### Work to complete:
Print exactly the part opening with the line containing "up = sst(2.99, 3.02, Z)*sst(1.2, 1.6, X)*(1-sst(6.5, 6.7, X))" and closing with the line containing "Z*3, 3, 14)))", with both of those lines included.

===

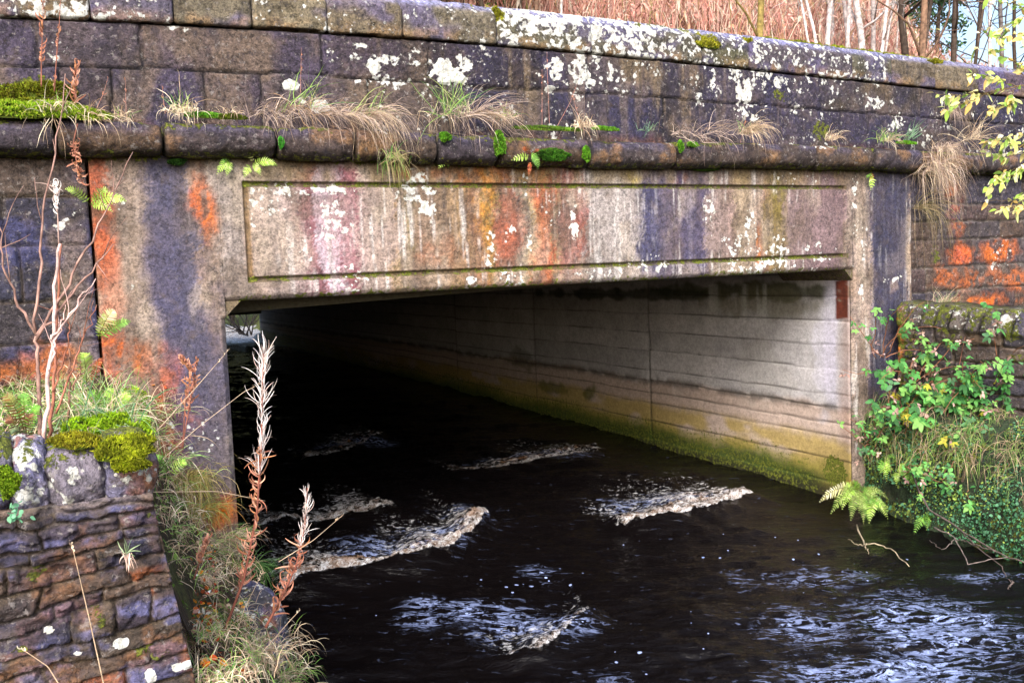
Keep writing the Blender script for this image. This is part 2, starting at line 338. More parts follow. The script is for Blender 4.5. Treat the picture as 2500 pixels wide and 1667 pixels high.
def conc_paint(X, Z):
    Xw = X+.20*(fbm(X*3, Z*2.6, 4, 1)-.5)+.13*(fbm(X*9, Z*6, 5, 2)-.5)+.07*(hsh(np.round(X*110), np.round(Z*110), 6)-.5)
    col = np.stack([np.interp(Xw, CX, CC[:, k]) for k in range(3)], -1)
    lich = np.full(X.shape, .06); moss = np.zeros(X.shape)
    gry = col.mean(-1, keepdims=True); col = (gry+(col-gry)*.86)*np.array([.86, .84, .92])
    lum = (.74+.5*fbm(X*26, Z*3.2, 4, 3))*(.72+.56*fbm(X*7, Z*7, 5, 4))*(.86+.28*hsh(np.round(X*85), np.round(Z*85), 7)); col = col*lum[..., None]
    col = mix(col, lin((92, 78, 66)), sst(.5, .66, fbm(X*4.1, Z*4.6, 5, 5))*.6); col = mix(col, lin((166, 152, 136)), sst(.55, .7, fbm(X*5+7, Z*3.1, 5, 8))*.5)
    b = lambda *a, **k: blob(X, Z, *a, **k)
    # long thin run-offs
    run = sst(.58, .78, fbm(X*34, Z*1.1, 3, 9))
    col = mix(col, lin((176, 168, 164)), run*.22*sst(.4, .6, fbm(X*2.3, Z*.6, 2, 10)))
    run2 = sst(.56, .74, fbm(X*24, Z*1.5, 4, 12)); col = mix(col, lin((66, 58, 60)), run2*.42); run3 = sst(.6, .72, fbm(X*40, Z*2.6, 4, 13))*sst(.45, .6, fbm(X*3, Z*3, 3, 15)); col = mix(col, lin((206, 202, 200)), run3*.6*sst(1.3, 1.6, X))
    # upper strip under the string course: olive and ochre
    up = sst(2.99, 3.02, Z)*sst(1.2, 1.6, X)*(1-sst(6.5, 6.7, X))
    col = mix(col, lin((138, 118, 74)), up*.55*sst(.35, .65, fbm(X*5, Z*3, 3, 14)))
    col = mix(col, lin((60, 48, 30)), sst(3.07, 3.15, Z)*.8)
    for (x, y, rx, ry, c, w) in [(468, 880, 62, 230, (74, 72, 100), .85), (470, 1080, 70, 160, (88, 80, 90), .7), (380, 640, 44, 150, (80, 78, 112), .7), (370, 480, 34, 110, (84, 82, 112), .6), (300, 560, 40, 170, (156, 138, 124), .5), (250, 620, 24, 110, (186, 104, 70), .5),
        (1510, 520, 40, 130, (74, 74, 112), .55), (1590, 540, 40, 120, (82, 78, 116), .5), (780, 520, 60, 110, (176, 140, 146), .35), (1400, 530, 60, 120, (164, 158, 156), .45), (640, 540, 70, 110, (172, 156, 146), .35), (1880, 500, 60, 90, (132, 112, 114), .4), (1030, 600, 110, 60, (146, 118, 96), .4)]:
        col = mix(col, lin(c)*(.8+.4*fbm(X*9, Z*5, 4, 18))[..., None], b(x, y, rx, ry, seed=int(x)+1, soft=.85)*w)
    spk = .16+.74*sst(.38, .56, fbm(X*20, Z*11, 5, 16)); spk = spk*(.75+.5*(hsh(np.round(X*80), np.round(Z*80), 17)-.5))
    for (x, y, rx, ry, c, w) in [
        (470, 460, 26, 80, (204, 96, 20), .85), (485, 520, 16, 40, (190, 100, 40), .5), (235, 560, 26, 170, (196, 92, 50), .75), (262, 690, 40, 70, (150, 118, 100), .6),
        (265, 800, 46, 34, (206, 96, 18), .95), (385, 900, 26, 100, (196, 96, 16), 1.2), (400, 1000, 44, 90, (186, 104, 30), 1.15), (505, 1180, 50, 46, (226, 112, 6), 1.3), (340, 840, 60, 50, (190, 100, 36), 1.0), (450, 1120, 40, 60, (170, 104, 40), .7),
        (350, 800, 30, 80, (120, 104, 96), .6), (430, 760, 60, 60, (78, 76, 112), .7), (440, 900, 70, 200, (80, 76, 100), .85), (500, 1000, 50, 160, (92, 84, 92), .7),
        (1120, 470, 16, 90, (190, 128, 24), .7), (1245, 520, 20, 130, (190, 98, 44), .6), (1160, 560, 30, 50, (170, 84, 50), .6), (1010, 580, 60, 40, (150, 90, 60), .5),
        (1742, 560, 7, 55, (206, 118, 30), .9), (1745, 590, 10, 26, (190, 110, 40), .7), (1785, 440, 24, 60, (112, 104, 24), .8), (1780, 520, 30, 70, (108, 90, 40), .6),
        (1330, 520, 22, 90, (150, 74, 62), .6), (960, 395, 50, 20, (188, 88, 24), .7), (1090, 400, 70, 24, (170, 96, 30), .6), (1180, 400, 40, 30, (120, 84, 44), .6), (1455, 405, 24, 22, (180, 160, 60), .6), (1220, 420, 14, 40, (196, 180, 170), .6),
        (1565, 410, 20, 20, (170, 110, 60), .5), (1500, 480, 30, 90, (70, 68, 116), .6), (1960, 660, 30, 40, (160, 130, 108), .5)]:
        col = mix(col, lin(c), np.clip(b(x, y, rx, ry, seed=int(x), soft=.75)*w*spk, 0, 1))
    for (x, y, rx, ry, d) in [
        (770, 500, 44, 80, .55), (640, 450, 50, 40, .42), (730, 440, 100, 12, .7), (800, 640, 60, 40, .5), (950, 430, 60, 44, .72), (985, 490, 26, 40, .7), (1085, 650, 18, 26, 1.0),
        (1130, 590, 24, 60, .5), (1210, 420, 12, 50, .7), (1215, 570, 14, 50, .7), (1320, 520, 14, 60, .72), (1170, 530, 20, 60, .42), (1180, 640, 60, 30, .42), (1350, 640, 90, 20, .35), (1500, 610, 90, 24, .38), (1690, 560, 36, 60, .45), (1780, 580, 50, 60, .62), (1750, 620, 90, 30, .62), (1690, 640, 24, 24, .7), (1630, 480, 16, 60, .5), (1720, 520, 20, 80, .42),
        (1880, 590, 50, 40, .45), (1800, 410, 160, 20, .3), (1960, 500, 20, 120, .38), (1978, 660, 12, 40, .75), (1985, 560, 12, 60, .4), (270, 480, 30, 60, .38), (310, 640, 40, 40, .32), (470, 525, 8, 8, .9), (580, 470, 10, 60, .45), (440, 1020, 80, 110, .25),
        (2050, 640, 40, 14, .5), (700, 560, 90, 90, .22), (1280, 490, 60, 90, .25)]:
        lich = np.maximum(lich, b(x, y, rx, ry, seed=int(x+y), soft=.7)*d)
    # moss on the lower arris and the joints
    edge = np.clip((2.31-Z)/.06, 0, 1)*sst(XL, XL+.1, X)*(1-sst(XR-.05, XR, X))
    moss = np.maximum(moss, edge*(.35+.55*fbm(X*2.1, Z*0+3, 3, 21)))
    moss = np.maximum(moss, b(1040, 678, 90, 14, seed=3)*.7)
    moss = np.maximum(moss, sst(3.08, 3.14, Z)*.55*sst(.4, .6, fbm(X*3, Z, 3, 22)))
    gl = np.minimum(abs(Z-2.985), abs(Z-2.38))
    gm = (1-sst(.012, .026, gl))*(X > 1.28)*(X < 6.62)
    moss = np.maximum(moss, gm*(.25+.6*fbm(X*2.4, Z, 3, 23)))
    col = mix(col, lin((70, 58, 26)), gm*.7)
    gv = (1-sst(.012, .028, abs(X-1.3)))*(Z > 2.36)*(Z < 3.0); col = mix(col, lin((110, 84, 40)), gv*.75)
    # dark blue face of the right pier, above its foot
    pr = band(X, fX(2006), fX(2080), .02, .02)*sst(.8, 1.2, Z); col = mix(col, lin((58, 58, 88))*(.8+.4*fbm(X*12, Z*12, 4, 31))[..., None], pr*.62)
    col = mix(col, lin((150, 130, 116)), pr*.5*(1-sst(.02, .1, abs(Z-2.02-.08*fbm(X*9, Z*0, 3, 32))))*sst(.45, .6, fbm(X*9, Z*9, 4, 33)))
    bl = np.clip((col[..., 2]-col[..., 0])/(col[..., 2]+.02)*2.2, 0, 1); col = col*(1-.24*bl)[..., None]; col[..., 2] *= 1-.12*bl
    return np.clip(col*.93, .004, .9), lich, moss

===

### Complete answer:
    up = sst(2.99, 3.02, Z)*sst(1.2, 1.6, X)*(1-sst(6.5, 6.7, X))
    col = mix(col, lin((138, 118, 74)), up*.55*sst(.35, .65, fbm(X*5, Z*3, 3, 14)))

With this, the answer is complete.